======== SUPPLIED DATA ========

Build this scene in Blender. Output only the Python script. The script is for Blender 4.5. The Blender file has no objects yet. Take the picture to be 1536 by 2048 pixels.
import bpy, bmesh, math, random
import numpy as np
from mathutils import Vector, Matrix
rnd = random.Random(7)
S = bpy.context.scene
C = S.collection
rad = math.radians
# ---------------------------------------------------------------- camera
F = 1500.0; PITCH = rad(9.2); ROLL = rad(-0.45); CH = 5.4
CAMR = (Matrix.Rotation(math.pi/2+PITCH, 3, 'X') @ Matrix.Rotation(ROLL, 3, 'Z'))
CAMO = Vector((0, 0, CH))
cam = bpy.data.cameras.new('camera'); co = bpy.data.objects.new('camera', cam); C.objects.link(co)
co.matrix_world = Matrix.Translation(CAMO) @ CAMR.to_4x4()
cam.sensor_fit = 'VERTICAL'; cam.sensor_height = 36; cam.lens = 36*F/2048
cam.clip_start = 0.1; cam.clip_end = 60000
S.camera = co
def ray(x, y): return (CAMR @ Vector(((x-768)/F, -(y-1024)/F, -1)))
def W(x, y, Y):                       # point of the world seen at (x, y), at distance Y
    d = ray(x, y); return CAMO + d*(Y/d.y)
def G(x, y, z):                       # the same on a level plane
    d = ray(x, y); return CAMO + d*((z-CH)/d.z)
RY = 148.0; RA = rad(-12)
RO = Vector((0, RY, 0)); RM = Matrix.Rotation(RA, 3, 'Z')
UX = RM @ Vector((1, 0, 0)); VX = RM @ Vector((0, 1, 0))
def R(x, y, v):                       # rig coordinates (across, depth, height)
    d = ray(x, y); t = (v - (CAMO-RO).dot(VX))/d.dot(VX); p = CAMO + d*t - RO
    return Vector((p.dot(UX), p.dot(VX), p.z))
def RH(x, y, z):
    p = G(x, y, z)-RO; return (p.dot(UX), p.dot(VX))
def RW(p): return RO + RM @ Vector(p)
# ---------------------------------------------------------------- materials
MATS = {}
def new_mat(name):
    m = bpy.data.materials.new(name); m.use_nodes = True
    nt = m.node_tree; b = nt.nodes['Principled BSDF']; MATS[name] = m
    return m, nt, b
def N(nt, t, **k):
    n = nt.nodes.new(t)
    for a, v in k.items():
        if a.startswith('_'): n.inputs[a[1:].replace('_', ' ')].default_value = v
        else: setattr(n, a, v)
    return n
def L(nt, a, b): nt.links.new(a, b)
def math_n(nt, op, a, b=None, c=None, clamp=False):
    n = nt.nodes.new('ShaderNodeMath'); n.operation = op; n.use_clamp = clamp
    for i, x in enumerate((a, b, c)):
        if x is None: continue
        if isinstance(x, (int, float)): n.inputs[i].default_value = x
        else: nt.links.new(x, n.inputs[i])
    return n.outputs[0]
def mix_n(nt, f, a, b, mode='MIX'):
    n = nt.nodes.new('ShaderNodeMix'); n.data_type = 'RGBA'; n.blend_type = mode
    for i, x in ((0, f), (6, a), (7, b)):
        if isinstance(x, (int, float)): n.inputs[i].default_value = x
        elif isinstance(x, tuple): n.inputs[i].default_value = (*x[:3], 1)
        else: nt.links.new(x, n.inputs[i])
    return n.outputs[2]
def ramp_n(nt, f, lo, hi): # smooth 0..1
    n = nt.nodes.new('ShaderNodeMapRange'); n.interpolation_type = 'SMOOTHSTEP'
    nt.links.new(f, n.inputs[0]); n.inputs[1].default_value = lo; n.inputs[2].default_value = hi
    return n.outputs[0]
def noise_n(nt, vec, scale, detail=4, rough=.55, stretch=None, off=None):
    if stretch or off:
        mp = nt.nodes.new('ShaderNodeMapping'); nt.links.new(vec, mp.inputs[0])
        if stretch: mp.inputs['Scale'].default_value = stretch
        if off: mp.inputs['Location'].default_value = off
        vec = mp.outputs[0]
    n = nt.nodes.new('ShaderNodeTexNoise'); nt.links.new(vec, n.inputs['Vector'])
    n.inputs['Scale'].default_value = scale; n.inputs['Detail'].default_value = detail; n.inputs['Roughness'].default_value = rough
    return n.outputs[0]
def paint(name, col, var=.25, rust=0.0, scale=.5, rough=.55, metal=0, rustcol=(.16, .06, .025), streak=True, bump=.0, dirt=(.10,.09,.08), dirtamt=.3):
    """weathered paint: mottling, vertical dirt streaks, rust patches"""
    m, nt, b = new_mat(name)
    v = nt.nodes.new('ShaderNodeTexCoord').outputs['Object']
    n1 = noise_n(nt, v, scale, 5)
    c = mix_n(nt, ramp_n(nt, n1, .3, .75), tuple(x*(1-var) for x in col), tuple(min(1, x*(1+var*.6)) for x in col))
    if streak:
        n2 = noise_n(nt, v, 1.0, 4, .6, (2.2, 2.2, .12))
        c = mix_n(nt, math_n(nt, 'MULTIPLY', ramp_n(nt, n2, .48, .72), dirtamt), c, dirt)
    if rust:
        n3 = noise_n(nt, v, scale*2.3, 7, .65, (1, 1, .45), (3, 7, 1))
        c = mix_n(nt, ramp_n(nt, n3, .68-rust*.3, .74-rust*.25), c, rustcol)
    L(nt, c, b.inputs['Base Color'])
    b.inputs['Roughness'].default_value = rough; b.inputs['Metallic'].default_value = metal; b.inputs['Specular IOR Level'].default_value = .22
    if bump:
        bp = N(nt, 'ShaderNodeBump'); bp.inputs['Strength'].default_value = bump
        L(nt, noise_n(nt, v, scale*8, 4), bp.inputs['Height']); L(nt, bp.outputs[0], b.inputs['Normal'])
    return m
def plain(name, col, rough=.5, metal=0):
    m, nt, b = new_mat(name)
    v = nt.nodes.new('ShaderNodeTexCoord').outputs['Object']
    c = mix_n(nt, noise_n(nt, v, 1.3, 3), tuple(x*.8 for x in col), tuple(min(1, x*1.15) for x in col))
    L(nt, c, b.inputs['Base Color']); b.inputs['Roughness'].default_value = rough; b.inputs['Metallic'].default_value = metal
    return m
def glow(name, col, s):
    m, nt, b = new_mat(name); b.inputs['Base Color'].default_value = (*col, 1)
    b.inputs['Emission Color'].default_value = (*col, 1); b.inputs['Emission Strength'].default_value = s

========

▸ **WORK INSTRUCTIONS**: Return all the data above once more, precisely as given.

▸ **CORRECT ANSWER**:
Build this scene in Blender. Output only the Python script. The script is for Blender 4.5. The Blender file has no objects yet. Take the picture to be 1536 by 2048 pixels.
import bpy, bmesh, math, random
import numpy as np
from mathutils import Vector, Matrix
rnd = random.Random(7)
S = bpy.context.scene
C = S.collection
rad = math.radians
# ---------------------------------------------------------------- camera
F = 1500.0; PITCH = rad(9.2); ROLL = rad(-0.45); CH = 5.4
CAMR = (Matrix.Rotation(math.pi/2+PITCH, 3, 'X') @ Matrix.Rotation(ROLL, 3, 'Z'))
CAMO = Vector((0, 0, CH))
cam = bpy.data.cameras.new('camera'); co = bpy.data.objects.new('camera', cam); C.objects.link(co)
co.matrix_world = Matrix.Translation(CAMO) @ CAMR.to_4x4()
cam.sensor_fit = 'VERTICAL'; cam.sensor_height = 36; cam.lens = 36*F/2048
cam.clip_start = 0.1; cam.clip_end = 60000
S.camera = co
def ray(x, y): return (CAMR @ Vector(((x-768)/F, -(y-1024)/F, -1)))
def W(x, y, Y):                       # point of the world seen at (x, y), at distance Y
    d = ray(x, y); return CAMO + d*(Y/d.y)
def G(x, y, z):                       # the same on a level plane
    d = ray(x, y); return CAMO + d*((z-CH)/d.z)
RY = 148.0; RA = rad(-12)
RO = Vector((0, RY, 0)); RM = Matrix.Rotation(RA, 3, 'Z')
UX = RM @ Vector((1, 0, 0)); VX = RM @ Vector((0, 1, 0))
def R(x, y, v):                       # rig coordinates (across, depth, height)
    d = ray(x, y); t = (v - (CAMO-RO).dot(VX))/d.dot(VX); p = CAMO + d*t - RO
    return Vector((p.dot(UX), p.dot(VX), p.z))
def RH(x, y, z):
    p = G(x, y, z)-RO; return (p.dot(UX), p.dot(VX))
def RW(p): return RO + RM @ Vector(p)
# ---------------------------------------------------------------- materials
MATS = {}
def new_mat(name):
    m = bpy.data.materials.new(name); m.use_nodes = True
    nt = m.node_tree; b = nt.nodes['Principled BSDF']; MATS[name] = m
    return m, nt, b
def N(nt, t, **k):
    n = nt.nodes.new(t)
    for a, v in k.items():
        if a.startswith('_'): n.inputs[a[1:].replace('_', ' ')].default_value = v
        else: setattr(n, a, v)
    return n
def L(nt, a, b): nt.links.new(a, b)
def math_n(nt, op, a, b=None, c=None, clamp=False):
    n = nt.nodes.new('ShaderNodeMath'); n.operation = op; n.use_clamp = clamp
    for i, x in enumerate((a, b, c)):
        if x is None: continue
        if isinstance(x, (int, float)): n.inputs[i].default_value = x
        else: nt.links.new(x, n.inputs[i])
    return n.outputs[0]
def mix_n(nt, f, a, b, mode='MIX'):
    n = nt.nodes.new('ShaderNodeMix'); n.data_type = 'RGBA'; n.blend_type = mode
    for i, x in ((0, f), (6, a), (7, b)):
        if isinstance(x, (int, float)): n.inputs[i].default_value = x
        elif isinstance(x, tuple): n.inputs[i].default_value = (*x[:3], 1)
        else: nt.links.new(x, n.inputs[i])
    return n.outputs[2]
def ramp_n(nt, f, lo, hi): # smooth 0..1
    n = nt.nodes.new('ShaderNodeMapRange'); n.interpolation_type = 'SMOOTHSTEP'
    nt.links.new(f, n.inputs[0]); n.inputs[1].default_value = lo; n.inputs[2].default_value = hi
    return n.outputs[0]
def noise_n(nt, vec, scale, detail=4, rough=.55, stretch=None, off=None):
    if stretch or off:
        mp = nt.nodes.new('ShaderNodeMapping'); nt.links.new(vec, mp.inputs[0])
        if stretch: mp.inputs['Scale'].default_value = stretch
        if off: mp.inputs['Location'].default_value = off
        vec = mp.outputs[0]
    n = nt.nodes.new('ShaderNodeTexNoise'); nt.links.new(vec, n.inputs['Vector'])
    n.inputs['Scale'].default_value = scale; n.inputs['Detail'].default_value = detail; n.inputs['Roughness'].default_value = rough
    return n.outputs[0]
def paint(name, col, var=.25, rust=0.0, scale=.5, rough=.55, metal=0, rustcol=(.16, .06, .025), streak=True, bump=.0, dirt=(.10,.09,.08), dirtamt=.3):
    """weathered paint: mottling, vertical dirt streaks, rust patches"""
    m, nt, b = new_mat(name)
    v = nt.nodes.new('ShaderNodeTexCoord').outputs['Object']
    n1 = noise_n(nt, v, scale, 5)
    c = mix_n(nt, ramp_n(nt, n1, .3, .75), tuple(x*(1-var) for x in col), tuple(min(1, x*(1+var*.6)) for x in col))
    if streak:
        n2 = noise_n(nt, v, 1.0, 4, .6, (2.2, 2.2, .12))
        c = mix_n(nt, math_n(nt, 'MULTIPLY', ramp_n(nt, n2, .48, .72), dirtamt), c, dirt)
    if rust:
        n3 = noise_n(nt, v, scale*2.3, 7, .65, (1, 1, .45), (3, 7, 1))
        c = mix_n(nt, ramp_n(nt, n3, .68-rust*.3, .74-rust*.25), c, rustcol)
    L(nt, c, b.inputs['Base Color'])
    b.inputs['Roughness'].default_value = rough; b.inputs['Metallic'].default_value = metal; b.inputs['Specular IOR Level'].default_value = .22
    if bump:
        bp = N(nt, 'ShaderNodeBump'); bp.inputs['Strength'].default_value = bump
        L(nt, noise_n(nt, v, scale*8, 4), bp.inputs['Height']); L(nt, bp.outputs[0], b.inputs['Normal'])
    return m
def plain(name, col, rough=.5, metal=0):
    m, nt, b = new_mat(name)
    v = nt.nodes.new('ShaderNodeTexCoord').outputs['Object']
    c = mix_n(nt, noise_n(nt, v, 1.3, 3), tuple(x*.8 for x in col), tuple(min(1, x*1.15) for x in col))
    L(nt, c, b.inputs['Base Color']); b.inputs['Roughness'].default_value = rough; b.inputs['Metallic'].default_value = metal
    return m
def glow(name, col, s):
    m, nt, b = new_mat(name); b.inputs['Base Color'].default_value = (*col, 1)
    b.inputs['Emission Color'].default_value = (*col, 1); b.inputs['Emission Strength'].default_value = s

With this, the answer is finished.